The estimated time to complete MAP for secondary students is 50 minutes, said Dan Dizon, the district’s executive director of curriculum and instruction.

Wachtman said it took her students about an hour to complete the test. For the elementary students, MAP is given two days in 30-minute increments. There is a 24-hour turn around in results from the MAP test.

Dizon said teachers have the ability to share and work together to determine how to change their teaching — if needed — after seeing the results from MAP. They can also work with professional development specialists for assistance, he added.

The cost of MAP is about $13 per student, said Dizon. The three-year $2.5 million grant that the district was awarded by the Department of Defense Education Activity will cover the cost of the MAP testing for both the elementary and secondary students participating in it.

The grant also includes funding full-day kindergarten at two elementary schools and professional development for teachers.

The DOD grant stipulates that students in grades kindergarten through 12 must benefit in literacy. The reading intervention teachers were selected because they have most of the academically needy students in the secondary schools, district officials said.

Interventions at the elementary level occur in the regular classroom.

MAP is aligned with Grade Level Expectations, the state’s reading standards. Although the state Office of Superintendent of Public Instruction will be switching to Common Core Standards, which will be piloted in the 2013-2014 school year, MAP will also be switching over to the new standards.

MAP is aligned to the standards in every state that the test is given in, said Jean Fleming, director of marketing for Northwest Evaluation Association.

Nearly 5 million students take the assessments — including other MAP test subjects other than reading — each year, according to the association.

Tricia Sawyer, a first grade teacher at Green Mountain Elementary School, said she sees the test as being beneficial.

“I’m in love with it,” she said.

Sawyer said with MAP, she is able to determine her students’ individual strengths and weaknesses — whether it is phonic awareness or mixing up punctuation — in a quick turn around.

“With first graders, the beginning of the year is like herding cats,” Sawyer said adding that getting next-day results for her students that target certain areas is useful for her.

For some of the primary students, the MAP test includes wearing headphones and listening to questions that they answer. Sawyer said that having the test be electronic also makes it more interesting to the children.

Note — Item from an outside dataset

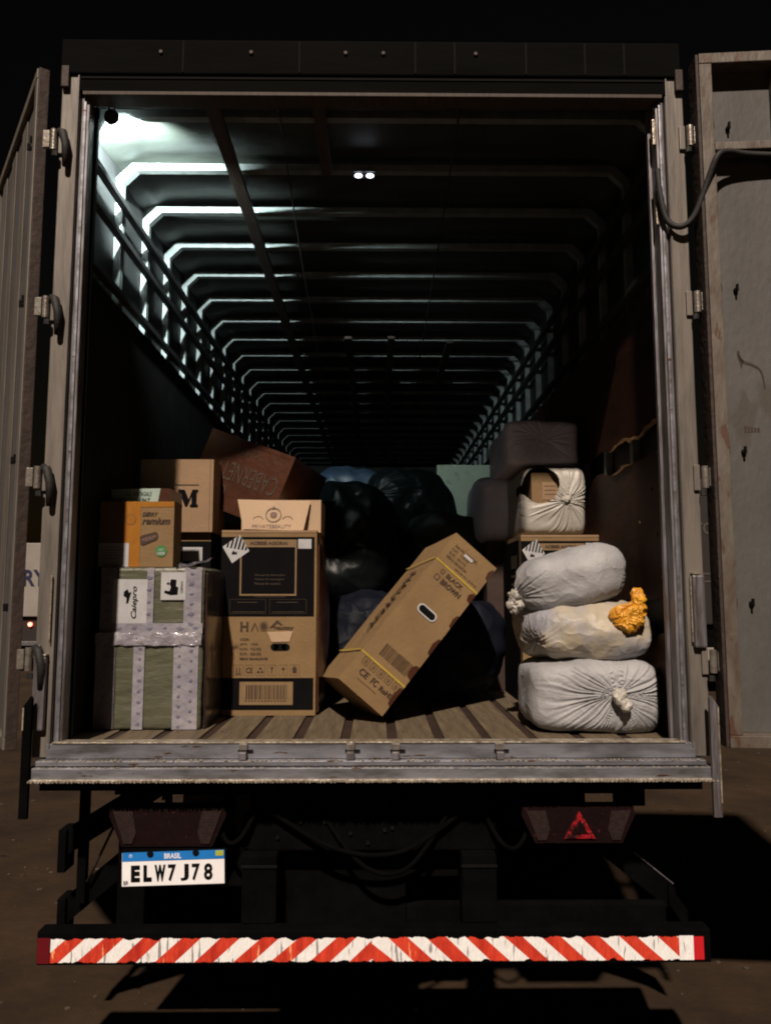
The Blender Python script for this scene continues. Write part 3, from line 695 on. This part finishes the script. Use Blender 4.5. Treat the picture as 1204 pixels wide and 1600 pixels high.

Sawyer said she has always divided students into reading groups in her class and by using the results of MAP, she is able to make sure students of the same level are grouped together.

“It really targets the needs of the kids,” said Franklyn Mackenzie, the district’s director of secondary teaching and learning, of the MAP testing. “It zeros in pretty quickly.”

But for Kassler’s specific needs for her students, she doesn’t see how MAP is helpful.

“It’s taken valuable time from my students,” she said. “In a regular English class I think it could be good.”